Bernie schrieb auch nach dem Ende der Band Ende der Achtziger fast täglich einen Song. Ich glaube, das Schreiben war über viele Jahre wirklich sein Lebenselixier. Er konnte in einer sehr ungekünstelten, leichten Art und Weise über Alltägliches schreiben wie kein anderer. Die Zeilen „Der Henkel riss ab, alles fiel auf den Boden – Kartoffeln, Tomaten und Paprikaschoten.“ aus dem Song „Tage wie dieser“ sind ein perfektes Beispiel. Eine Liebesgeschichte, die so nah am Zuhörer, der Zuhörerin ist und auch nach über vierzig Jahren immer noch so klingt, als wäre sie gerade gestern geschrieben worden.

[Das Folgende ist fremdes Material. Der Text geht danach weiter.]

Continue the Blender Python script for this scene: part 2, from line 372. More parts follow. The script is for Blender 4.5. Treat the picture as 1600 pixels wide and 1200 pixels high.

Darüber hinaus war er ein Meister darin, die Worte rhythmisch so passend zu setzen, dass es schon beim Lesen swingte. Es waren für mich immer absolute Höhepunkte, zu Bernie zu fahren und mit ihm – oder auch im Trio mit unserem Freund Danny Dziuk – Geschichten zu spinnen und sich diebisch daran zu erfreuen, ohne irgendwelche kommerziellen Gedanken dabei zu haben. Ob es Geschichten über den Kühlschrank, Wellness Werner oder Willie und Gerd waren. Wir kamen teilweise stundenlang aus dem Lachen nicht mehr raus. Ganz egal, ob am Ende ein fertiger Song dabei rauskam oder wir nur Spaß an den Fragmenten hatten. Für Bernie war der Weg das Ziel.
Er war keiner für die große Bühne, die wirksame Inszenierung. Er liebte es, mit Freunden zusammen zu musizieren oder Musik zu hören und neue Songs entstehen zu lassen. Er arbeitete gerne im Garten, hatte Freude am Kochen, versorgte die Familie und war Fan von Alemannia Aachen. Er engagierte sich in seinem kleinen Dorf bei Würzburg und ließ so gar nicht den großen Künstler raushängen. Aber genau das war er, ein großer Künstler! Der es nicht nötig hatte, das an die große Glocke zu hängen. „Ich sah die Würfel fallen, / Es war ein Sechserpasch. / Ich ließ die Korken knallen, / Ich ließ die Puppen tanzen / Und merkte im Nu, / Wer mir fehlte, wer mir fehlte warst du.“ Aus Bernies Song „Wer mir fehlte“. Ruhe in Frieden!